Ainsi dans la région du Sahel, la dégradation et la raréfaction des ressources, aggravées par les chocs climatiques, génèrent des tensions entre les communautés autour de l’accès aux points d’eau ainsi qu’aux terres agricoles et aux pâturages. Le changement climatique réduit ces derniers à une allure alarmante sous les effets conjugués de l’augmentation des températures et d’une pluviométrie déficiente. A cela vient s’ajouter la présence de nombreux groupes armés qui freine l’utilisation des couloirs de transhumance.

Bien évidemment, la faiblesse, voire l’absence d’investissements publics dans les infrastructures essentielles contribue fortement à entretenir des disparités flagrantes et des tensions dangereuses entre des communautés. Pour apaiser ou même prévenir ces tensions, le traitement et la distribution de l’eau dans des pays fortement touchés à la fois par le changement climatique et par un conflit armé devraient être considérés comme des priorités.

Protéger l’environnement naturel en tout temps

La question de l’eau est au cœur des préoccupations du CICR. Les besoins sont énormes et l’urgence est palpable : d’ici 2050, la demande mondiale en eau devrait croître de 30 pour cent.

En 2021, le CICR a couvert les besoins urgents en eau de plus de 37 millions de personnes en soutenant les institutions en charge de l’approvisionnement en eau et de l’assainissement dans les zones touchées par un conflit prolongé et par les effets du changement climatique.

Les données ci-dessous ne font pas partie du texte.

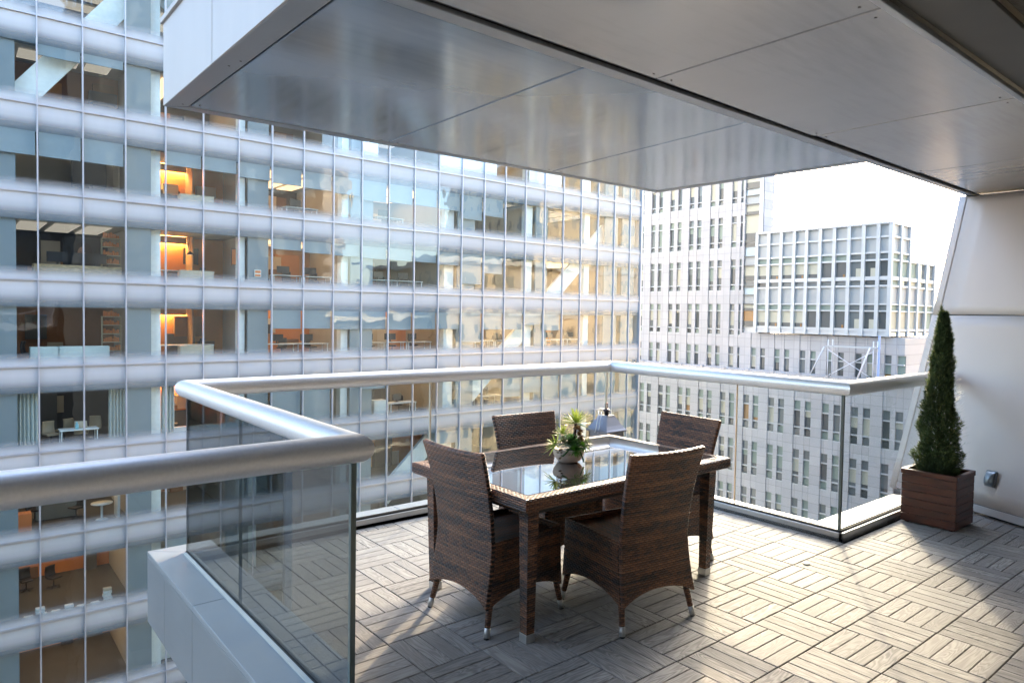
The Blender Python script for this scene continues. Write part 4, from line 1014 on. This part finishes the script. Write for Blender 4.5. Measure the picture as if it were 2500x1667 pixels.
# ================================================================== pale stone building to the right
D2 = 56.0; BX = CX+D2
def BY(r, D=D2): return CY+r*D
def BZ(z, D=D2): return CZ+z*D
s2 = stone_mat('pale_granite', (.42, .40, .392), .78, 1.2); mtl = plain('pale_metal_frame', (.48, .485, .48), .5, .2, .06); pan = plain('grey_green_panel', (.36, .38, .39), .45, 0, .06)
def winmat(nm, c, boost=.0):
    t = NT(nm); n = t.noise(t.obj(), .8, 3); t.pbr(t.mix(n, tuple(q*.8 for q in c), c), .08, 0, spec=.6); return t.m
W = [winmat('window_dark', (.10, .107, .103)), winmat('window_grey', (.17, .185, .18)), plain('blind_pale_green', (.22, .265, .22), .6, 0, .06), plain('blind_beige', (.42, .40, .31), .6, 0, .06), winmat('window_amber', (.30, .16, .055)), mtl, plain('panel_grey', (.34, .35, .345), .45, 0, .05), winmat('window_sky_blue', (.40, .50, .54))]
b2 = empty('stone_office_building', (BX, BY(.64), -34), 0, 'pale granite office building with paired windows and a gridded glass upper corner', 'building'); b2o = Vector(b2.location)
wr = random.Random(17)
WL = []   # (area, MB)
def pane2(m, x, y0, y1, z0, z1, mat): m.face([(x, y1, z0), (x, y0, z0), (x, y0, z1), (x, y1, z1)], None, mat)
def win_stone(x, y0, y1, zt, zb, D, subs):
    # subs: list of (z0,z1) fractions in ray units, frame recess
    m = MB(); rec = .22
    for i, (za, zb_) in enumerate(subs):
        z1, z0 = BZ(za, D), BZ(zb_, D); big_ = (za-zb_) > .015
        if big_:
            s_ = wr.random(); bm_ = wr.choice([2, 2, 3, 1]); dk_ = wr.choice([0, 0, 1, 0, 4 if wr.random() < .3 else 0]); f = wr.choice([0, .35, .6, .8, 1, .1])
            zc = z1-(z1-z0)*f
            if f > 0: pane2(m, x+rec, y0, y1, zc, z1, bm_)
            if f < 1: pane2(m, x+rec, y0, y1, z0, zc, dk_)
        else: pane2(m, x+rec, y0, y1, z0, z1, wr.choice([0, 1, 2, 1]) if i else wr.choice([1, 2, 2, 1]))
        m.box(x+.06, x+rec+.02, y0, y1, z0-.09, z0, 5)
    WL.append(((y1-y0)*(subs[0][0]-subs[-1][1]), m))
up_t = [.2364, .1649, .0940, .0206, -.0500]
wm = MB(); XU = BX
def ys(r, w_=.0092, D=D2): return BY(r-w_, D), BY(r, D)
pairs_u = [.8855+.043*0, .8421, .7992, .7571, .7141, .6714, .6296, .5880, .5455, .503, .461, .42]
ytops = {}
for r in pairs_u:
    for off in (0, .0168):
        y0, y1 = ys(r-off)
        for ti, t_ in enumerate(up_t):
            if r < .66 and ti < 4: continue
            subs = [(t_, t_-.0105), (t_-.0125, t_-.0410), (t_-.0438, t_-.0505)] if ti < 4 else [(t_, t_-.0118), (t_-.0130, t_-.0350)]
            win_stone(XU, y0, y1, 0, 0, D2, subs)
# stone: back plane boxes between the window columns (piers) and spandrels
def stone_field(x, D, rlist, wdt, zrows, ztop, zbot, rmax, rmin):
    edges = sorted([(r-o-wdt, r-o) for r in rlist for o in (0, .0168)])
    prev = rmin
    for a, b in edges:
        if a > prev: 
            wide = (a-prev) > .012
            wm.box(x-(.0 if wide else -.04), x+.6, BY(prev, D), BY(a, D), BZ(zbot, D), BZ(ztop, D))
        prev = max(prev, b)
    if prev < rmax: wm.box(x, x+.6, BY(prev, D), BY(rmax, D), BZ(zbot, D), BZ(ztop, D))
    for a, b in edges:
        zc = ztop
        for z1, z0 in zrows:
            if zc-z1 > .001: wm.box(x+.07, x+.6, BY(a, D), BY(b, D), BZ(z1, D), BZ(zc, D))
            zc = z0
        if zc > zbot: wm.box(x+.07, x+.6, BY(a, D), BY(b, D), BZ(zbot, D), BZ(zc, D))
zr = [(t_, t_-.0505) for t_ in up_t[:4]]+[(up_t[4], up_t[4]-.0350)]
stone_field(XU, D2, [r for r in pairs_u if r > .66], .0092, zr, .262, -.0880, .93, .6500)
stone_field(XU, D2, [r for r in pairs_u if r < .66], .0092, [zr[4]], -.0260, -.0880, .6500, .395)
# narrow single column beside the wide glazed bay, wide bay
wm.box(XU, XU+.6, BY(.6463), BY(.650), BZ(-.026), BZ(.262))
m = MB()
bays = [(.2050, .1960, 7), (.1945, .182, 6), (.179, .1660, 3), (.1640, .1230, 3), (.1195, .1155, 0), (.112, .098, 7), (.0950, .0835, 6), (.0815, .060, 3), (.0565, .050, 1), (.047, .036, 7), (.033, .0215, 6), (.0195, .012, 3), (.0100, -.0140, 4)]
m.face([(XU+.25, BY(.6463), BZ(-.026)), (XU+.25, BY(.6166), BZ(-.026)), (XU+.25, BY(.6166), BZ(.262)), (XU+.25, BY(.6463), BZ(.262))], None, 5)
for z1, z0, c in bays+[(.2600, .2400, 7), (.2380, .2080, 3)]:
    pane2(m, XU+.2, BY(.6225), BY(.6465), BZ(z0), BZ(z1), c)
    if c in (3, 4): pane2(m, XU+.19, BY(.6225), BY(.6465), BZ(z0), BZ(z0+(z1-z0)*.3), 0)
    m.box(XU+.05, XU+.2, BY(.6195), BY(.6463), BZ(z0)-.09, BZ(z0))
m.box(XU, XU+.3, BY(.6166), BY(.6205), BZ(-.026), BZ(.262), 5)
WL.append((9, m))
# glazed corner volume
XG = BX-.5; gm = [.6166, .5959, .5748, .5534, .5335, .5125, .4912, .4698, .4491, .4290, .4125]
RG = [(.1300, .1145, 'p'), (.1119, .0931, 'p'), (.0905, .0828, 's'), (.0803, .0589, 'w'), (.0537, .0469, 'd'), (.0443, .0212, 'p'), (.0194, .0117, 's'), (.0100, -.0140, 'w2')]
fm = MB()
for r in gm: fm.box(XG-.12, XG+.12, BY(r)-.14, BY(r)+.14, BZ(-.0243), BZ(.1315))
edg = [.1315, .1300, .1145, .1119, .0931, .0905, .0828, .0803, .0589, .0537, .0469, .0443, .0212, .0194, .0117, .0100, -.0140, -.0174]
for i in range(0, len(edg)-1, 2): fm.box(XG-.06, XG+.2, BY(.4125), BY(.6166), BZ(edg[i+1]), BZ(edg[i]))
fm.box(XG-.16, XG+.6, BY(.4105), BY(.6180), BZ(.1305), BZ(.1335)); fm.box(XG+.02, XG+.4, BY(.4125), BY(.6166), BZ(-.0243), BZ(-.0174))
for i in range(len(gm)-1):
    y1, y0 = BY(gm[i])-.14, BY(gm[i+1])+.14; m = MB()
    for z1, z0, kd in RG:
        Z1, Z0 = BZ(z1), BZ(z0)
        if kd == 'p': pane2(m, XG+.12, y0, y1, Z0, Z1, 6)
        elif kd == 's': pane2(m, XG+.12, y0, y1, Z0, Z1, 2 if i < 7 else 1)
        elif kd == 'd': pane2(m, XG+.12, y0, y1, Z0, Z1, 0 if i in (0, 8, 9) else 1)
        else:
            f = ((.72 if i < 5 else 0) if kd == 'w' else (.75 if i < 4 else 0))
            zc = Z1-(Z1-Z0)*f
            if f: pane2(m, XG+.12, y0, y1, zc, Z1, 3)
            pane2(m, XG+.12, y0, y1, Z0, zc, 1 if i in (7,) else 0)
            if i in (7, 8): pane2(m, XG+.11, y0+.1, y0+(y1-y0)*.55, Z0, Z0+(Z1-Z0)*.55, 3)
            elif i in (1, 3, 6): pane2(m, XG+.11, y0+.2, y0+(y1-y0)*.4, Z0, Z0+(Z1-Z0)*.2, 4)
    WL.append((12, m))
# south side of the corner volume and of the stone body (stepping back to the east)
for i in range(5):
    xa, xb = XG+i*1.7, XG+(i+1)*1.7
    fm.box(xb-.14, xb+.14, BY(.4125)-.12, BY(.4125)+.1, BZ(-.0243), BZ(.1315 if i < 2 else .083))
    for j in range(0, len(edg)-1, 2):
        if i >= 2 and edg[j] > .084: continue
        fm.box(xa, xb, BY(.4125)-.06, BY(.4125)+.15, BZ(edg[j+1]), BZ(edg[j]))
    m = MB()
    for z1, z0, kd in RG:
        if i >= 2 and z1 > .084: continue
        m.face([(xa+.14, BY(.4125)+.08, BZ(z0)), (xb-.14, BY(.4125)+.08, BZ(z0)), (xb-.14, BY(.4125)+.08, BZ(z1)), (xa+.14, BY(.4125)+.08, BZ(z1))], None, 6 if kd == 'p' else (2 if kd == 's' else wr.choice([1, 3, 2])))
    WL.append((5, m))
shift(fm, b2o).build('window_grid', mtl, b2)
wm.box(XG+.45, XG+3.5, BY(.4125)+.2, BY(.6166), BZ(-.02), BZ(.1300)); wm.box(XG+3.5, XG+9, BY(.4125)+.2, BY(.6), BZ(-.02), BZ(.08))
wm.box(XU+.55, XU+14, BY(.395)+.02, BY(.93), -34, BZ(-.026)); wm.box(XU+.55, XU+2.2, BY(.6180), BY(.93), BZ(-.026), BZ(.262))
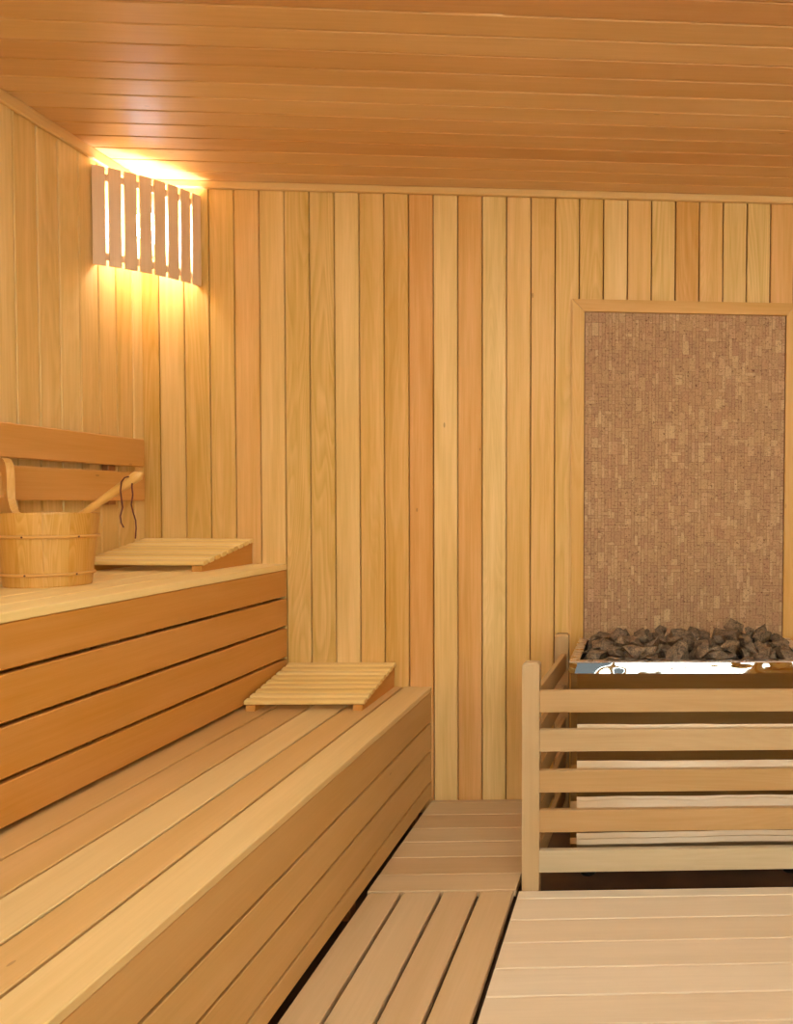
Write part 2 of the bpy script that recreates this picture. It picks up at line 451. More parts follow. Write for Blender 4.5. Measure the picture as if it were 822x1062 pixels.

Force est de constater que les organisations humanitaires seules sont dans l’incapacité de répondre à des besoins toujours croissants. Face à la question cruciale de la crise de l’eau dans les zones touchées par le conflit, le CICR adresse trois demandes aux États et à la communauté internationale :

  • Respecter le droit international humanitaire. Les conflits armés nuisent souvent à l’environnement naturel, y compris aux ressources en eau dont les populations dépendent pour leur survie. Le DIH protège l’environnement naturel en tant que bien de caractère civil, y compris les sources d’eau, ainsi que les biens indispensables à la survie de la population civile, tels que les installations de traitement et de distribution de l’eau. Le respect du DIH peut ainsi limiter l’impact des conflits armés sur l’environnement naturel et réduire les risques auxquels sont exposées les communautés touchées, notamment en matière d’accès à l’eau.
  • Prioriser et soutenir des partenariats efficaces entre les secteurs pour s’assurer que les services d’eau soient résilients aux conflits et autres aléas, y compris le changement climatique. Les États, les autorités locales, les institutions financières internationales, le secteur privé et les communautés humanitaire et de développement doivent travailler ensemble pour soutenir la résilience de ces services essentiels et de leurs prestataires en période de crise.
  • Renforcer l’action et le financement climatiques dans les États fragiles et touchés par des conflits. Malgré l’impact disproportionné que subissent les communautés et leur résilience réduite, l’action climatique dans les États touchés par un conflit a été faible en raison des difficultés à travailler dans des environnements fragiles. Les États et les acteurs internationaux doivent accroître leur soutien à l’action d’adaptation et d’anticipation dans les États fragiles, ce qui renforcerait la résilience des populations face au changement climatique. Les fonds climatiques et les donateurs bilatéraux doivent accepter un certain niveau de risque pour combler le déficit de financement entre les pays touchés par un conflit et les pays stables, et veiller à ce que leur financement parvienne aux communautés les plus vulnérables et les plus isolées des États engagés dans un conflit.